Scenes as source code:
——————————
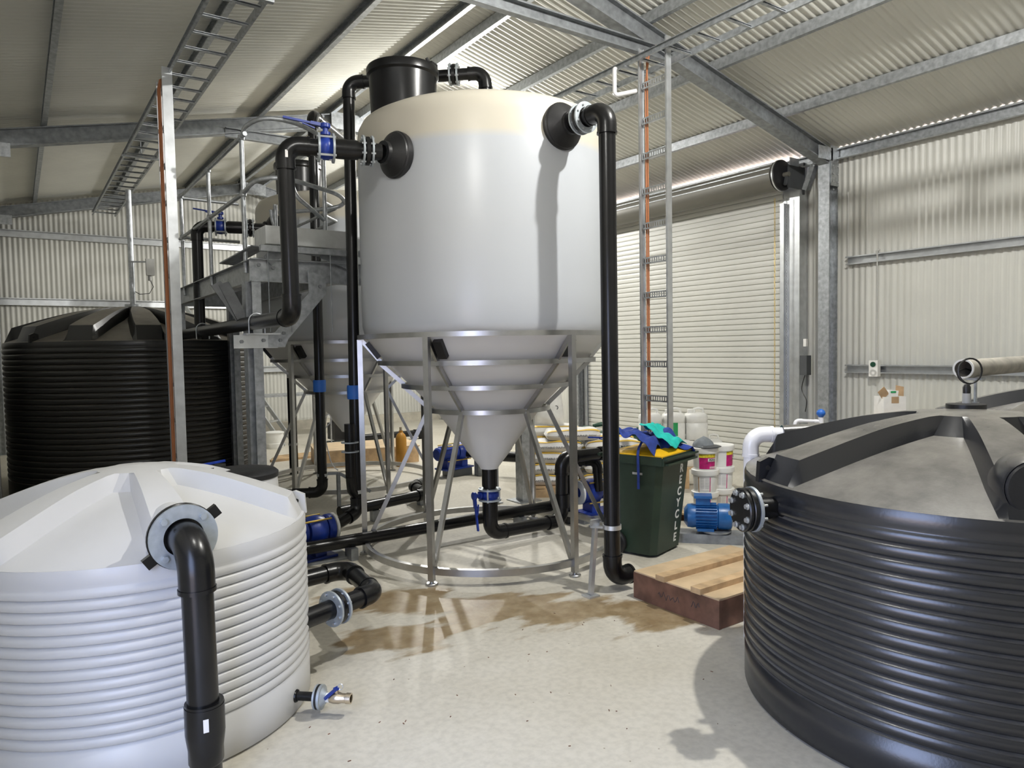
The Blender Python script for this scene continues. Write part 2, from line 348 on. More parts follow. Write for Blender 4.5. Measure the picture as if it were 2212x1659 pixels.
# roof sheet, ribs running down the slope
mb = MB(); n = int((YB-YF+.3)/PITCH*6); xs = (XL-.1, RX, XR+.04); vs = []; fs = []
for i in range(n+1):
    y = YF-.1 + (YB-YF+.3)*i/n; off = AMP*math.sin(2*PI*y/PITCH)
    for x in xs: vs.append((x, y, zroof(x)+off))
for i in range(n):
    for j in range(2): fs.append((3*i+j, 3*i+3+j, 3*i+4+j, 3*i+1+j))
mb.add(vs, fs)
ceiling = struct(mb.build('ceiling', 'roofsheet', angle=80))
for x in (7.62, 6.40, 5.36, 4.37, 3.99, 2.95, 1.68, 0.42):
    z = zpur(x)+.055; fl = -1 if x < RX else 1
    mb = MB(); mb.csec((x, YF, z), (x, YB-.05, z), .055, .11, flip=fl); mb.build('purlin', 'galv', ceiling)
mb = MB(); mb.csec((XR-.09, YF, 4.12), (XR-.09, YB-.05, 4.12), .06, .13, flip=-1); mb.build('eave_purlin', 'galv', wall_right)
mb = MB(); mb.csec((XL+.09, YF, 4.22), (XL+.09, YB-.05, 4.22), .06, .13, flip=1); mb.build('eave_purlin', 'galv', wall_left)
for z in (1.375, 2.755):
    mb = MB(); mb.csec((XR-.02, YF, z), (XR-.02, 5.10, z), .07, .105, flip=-1); mb.build('girt', 'galv_bright', wall_right)
    mb = MB(); mb.csec((XR-.02, 10.35, z), (XR-.02, YB, z), .07, .105, flip=-1); mb.build('girt', 'galv_bright', wall_right)
for z in (1.36, 2.71, 3.93):
    mb = MB(); mb.csec((XL, YB-.02, z), (XR, YB-.02, z), .07, .13, flip=1); mb.build('girt', 'galv_bright', wall_back)
for z in (1.36, 2.71):
    mb = MB(); mb.csec((XL+.02, OY1+.2, z), (XL+.02, YB, z), .07, .105, flip=1); mb.build('girt', 'galv', wall_left)
# ---------------------------------------------------------------- portal frames
def isec(mb, p0, p1, w, h, t=.012, up=(0, 0, 1)):
    a = w/2; b = h/2
    mb.prof(p0, p1, [(-a, -b), (a, -b), (a, -b+t), (t, -b+t), (t, b-t), (a, b-t), (a, b), (-a, b), (-a, b-t), (-t, b-t), (-t, -b+t), (-a, -b+t)], up)
LABELS = {0.25: 'galvanised portal frame nearest the open doorway, behind the viewer', 5.27: 'nearest visible galvanised portal frame with collar tie, rafter ending beside the roller door drum',
          10.25: 'middle galvanised portal frame with rafter crossing behind the walkway handrail', 15.35: 'farthest galvanised portal frame standing against the back wall'}
for fy in (0.25, 5.27, 10.25, 15.35):
    fr = thing('portal_frame', LABELS[fy], 'steel frame', (RX, fy, 0), group='portal frames of the shed')
    zc = zpur(8.6)-.1
    for sx, xc in ((1, XR-.2), (-1, XL+.2)):
        mb = MB(); mb.csec((xc, fy, 0), (xc, fy, zc+.02), .075, .2, t=.008, up=(1, 0, 0), flip=1); mb.csec((xc, fy, 0), (xc, fy, zc+.02), .075, .2, t=.008, up=(1, 0, 0), flip=-1)
        mb.box((xc, fy, .006), (.26, .24, .012))
        mb.build('column', 'galv', fr)
        xe = xc
        mb = MB(); p0 = V(xe, fy, zpur(xe)-.1); p1 = V(RX, fy, ZR-.1); dn = V(0, 0, 1)
        mb.csec(p0, p1, .07, .2, t=.008, flip=1); mb.csec(p0, p1, .07, .2, t=.008, flip=-1); mb.build('rafter', 'galv_dull', fr)
        mb = MB(); mb.box((xc, fy-.085, zc-.12), (.17, .012, .5)); mb.box((xc, fy+.085, zc-.12), (.17, .012, .5))
        mb.box((xc-sx*.2, fy-.085, zc+.02), (.3, .012, .16)); mb.build('knee_plate', 'galv', fr)
        mb = MB()
        for dz in (-.3, -.2, -.1, 0, .06):
            for dx in (-.05, .05): mb.cyl((xc+dx, fy-.105, zc-.12+dz), (xc+dx, fy-.085, zc-.12+dz), .012, n=6)
        mb.build('bolts', 'bolt', fr, kind='stuff')
    mb = MB(); mb.box((RX, fy-.085, ZR-.14), (.5, .012, .24)); mb.build('apex_plate', 'galv', fr)
    if fy != 15.35:
        zt = 4.69; xa = RX+(zpur(RX)-.2-zt)/SL+.1; xm = RX-(zpur(RX)-.2-zt)/SLL-.1; mb = MB(); mb.csec((xm, fy-.02, zt), (xa, fy-.02, zt), .07, .13, flip=1); mb.build('collar_tie', 'galv_dull', fr)
# knee brace beside the roller door drum
# ---------------------------------------------------------------- roller door
door = thing('door_1', None, None, (8.72, 8.0, 0), kind='structure')
SLAT = .08; nsl = 51; xd = 8.74
mb = MB(); prof = [(-.012, 0), (-.012, .006), (.004, .010), (.007, .03), (.007, .055), (.004, .0755), (-.012, .078), (-.012, .08)]
vs = []; fs = []
for k, yy in enumerate((DY0+.12, DY1-.08)):
    for (o, z) in prof: vs.append((xd-o, yy, z))
kk = len(prof)
for i in range(kk-1): fs.append((i, i+1, kk+i+1, kk+i))
mb.add(vs, fs); s0 = mb.build('slat', 'doorsheet', door, angle=25)
for i in range(1, nsl): shared(s0, door, (0, 0, i*SLAT))
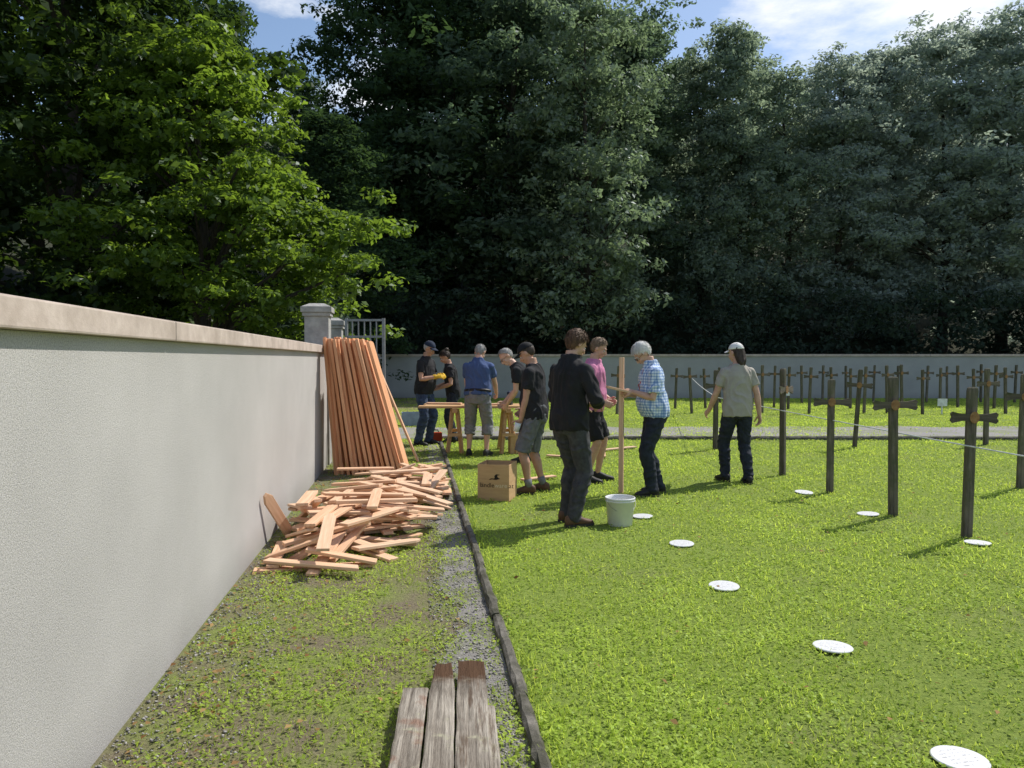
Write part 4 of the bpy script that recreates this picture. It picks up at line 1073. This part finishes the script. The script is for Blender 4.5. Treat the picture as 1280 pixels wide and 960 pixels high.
——————————
> [What to do]: Go through the data above and transcribe it in full, omitting any image.

> [Finished exercise]:
The Blender Python script for this scene continues. Write part 2, from line 348 on. More parts follow. Write for Blender 4.5. Measure the picture as if it were 2212x1659 pixels.
# roof sheet, ribs running down the slope
mb = MB(); n = int((YB-YF+.3)/PITCH*6); xs = (XL-.1, RX, XR+.04); vs = []; fs = []
for i in range(n+1):
    y = YF-.1 + (YB-YF+.3)*i/n; off = AMP*math.sin(2*PI*y/PITCH)
    for x in xs: vs.append((x, y, zroof(x)+off))
for i in range(n):
    for j in range(2): fs.append((3*i+j, 3*i+3+j, 3*i+4+j, 3*i+1+j))
mb.add(vs, fs)
ceiling = struct(mb.build('ceiling', 'roofsheet', angle=80))
for x in (7.62, 6.40, 5.36, 4.37, 3.99, 2.95, 1.68, 0.42):
    z = zpur(x)+.055; fl = -1 if x < RX else 1
    mb = MB(); mb.csec((x, YF, z), (x, YB-.05, z), .055, .11, flip=fl); mb.build('purlin', 'galv', ceiling)
mb = MB(); mb.csec((XR-.09, YF, 4.12), (XR-.09, YB-.05, 4.12), .06, .13, flip=-1); mb.build('eave_purlin', 'galv', wall_right)
mb = MB(); mb.csec((XL+.09, YF, 4.22), (XL+.09, YB-.05, 4.22), .06, .13, flip=1); mb.build('eave_purlin', 'galv', wall_left)
for z in (1.375, 2.755):
    mb = MB(); mb.csec((XR-.02, YF, z), (XR-.02, 5.10, z), .07, .105, flip=-1); mb.build('girt', 'galv_bright', wall_right)
    mb = MB(); mb.csec((XR-.02, 10.35, z), (XR-.02, YB, z), .07, .105, flip=-1); mb.build('girt', 'galv_bright', wall_right)
for z in (1.36, 2.71, 3.93):
    mb = MB(); mb.csec((XL, YB-.02, z), (XR, YB-.02, z), .07, .13, flip=1); mb.build('girt', 'galv_bright', wall_back)
for z in (1.36, 2.71):
    mb = MB(); mb.csec((XL+.02, OY1+.2, z), (XL+.02, YB, z), .07, .105, flip=1); mb.build('girt', 'galv', wall_left)
# ---------------------------------------------------------------- portal frames
def isec(mb, p0, p1, w, h, t=.012, up=(0, 0, 1)):
    a = w/2; b = h/2
    mb.prof(p0, p1, [(-a, -b), (a, -b), (a, -b+t), (t, -b+t), (t, b-t), (a, b-t), (a, b), (-a, b), (-a, b-t), (-t, b-t), (-t, -b+t), (-a, -b+t)], up)
LABELS = {0.25: 'galvanised portal frame nearest the open doorway, behind the viewer', 5.27: 'nearest visible galvanised portal frame with collar tie, rafter ending beside the roller door drum',
          10.25: 'middle galvanised portal frame with rafter crossing behind the walkway handrail', 15.35: 'farthest galvanised portal frame standing against the back wall'}
for fy in (0.25, 5.27, 10.25, 15.35):
    fr = thing('portal_frame', LABELS[fy], 'steel frame', (RX, fy, 0), group='portal frames of the shed')
    zc = zpur(8.6)-.1
    for sx, xc in ((1, XR-.2), (-1, XL+.2)):
        mb = MB(); mb.csec((xc, fy, 0), (xc, fy, zc+.02), .075, .2, t=.008, up=(1, 0, 0), flip=1); mb.csec((xc, fy, 0), (xc, fy, zc+.02), .075, .2, t=.008, up=(1, 0, 0), flip=-1)
        mb.box((xc, fy, .006), (.26, .24, .012))
        mb.build('column', 'galv', fr)
        xe = xc
        mb = MB(); p0 = V(xe, fy, zpur(xe)-.1); p1 = V(RX, fy, ZR-.1); dn = V(0, 0, 1)
        mb.csec(p0, p1, .07, .2, t=.008, flip=1); mb.csec(p0, p1, .07, .2, t=.008, flip=-1); mb.build('rafter', 'galv_dull', fr)
        mb = MB(); mb.box((xc, fy-.085, zc-.12), (.17, .012, .5)); mb.box((xc, fy+.085, zc-.12), (.17, .012, .5))
        mb.box((xc-sx*.2, fy-.085, zc+.02), (.3, .012, .16)); mb.build('knee_plate', 'galv', fr)
        mb = MB()
        for dz in (-.3, -.2, -.1, 0, .06):
            for dx in (-.05, .05): mb.cyl((xc+dx, fy-.105, zc-.12+dz), (xc+dx, fy-.085, zc-.12+dz), .012, n=6)
        mb.build('bolts', 'bolt', fr, kind='stuff')
    mb = MB(); mb.box((RX, fy-.085, ZR-.14), (.5, .012, .24)); mb.build('apex_plate', 'galv', fr)
    if fy != 15.35:
        zt = 4.69; xa = RX+(zpur(RX)-.2-zt)/SL+.1; xm = RX-(zpur(RX)-.2-zt)/SLL-.1; mb = MB(); mb.csec((xm, fy-.02, zt), (xa, fy-.02, zt), .07, .13, flip=1); mb.build('collar_tie', 'galv_dull', fr)
# knee brace beside the roller door drum
# ---------------------------------------------------------------- roller door
door = thing('door_1', None, None, (8.72, 8.0, 0), kind='structure')
SLAT = .08; nsl = 51; xd = 8.74
mb = MB(); prof = [(-.012, 0), (-.012, .006), (.004, .010), (.007, .03), (.007, .055), (.004, .0755), (-.012, .078), (-.012, .08)]
vs = []; fs = []
for k, yy in enumerate((DY0+.12, DY1-.08)):
    for (o, z) in prof: vs.append((xd-o, yy, z))
kk = len(prof)
for i in range(kk-1): fs.append((i, i+1, kk+i+1, kk+i))
mb.add(vs, fs); s0 = mb.build('slat', 'doorsheet', door, angle=25)
for i in range(1, nsl): shared(s0, door, (0, 0, i*SLAT))
Write part 4 of the bpy script that recreates this picture. It picks up at line 1073. This part finishes the script. The script is for Blender 4.5. Treat the picture as 1280 pixels wide and 960 pixels high.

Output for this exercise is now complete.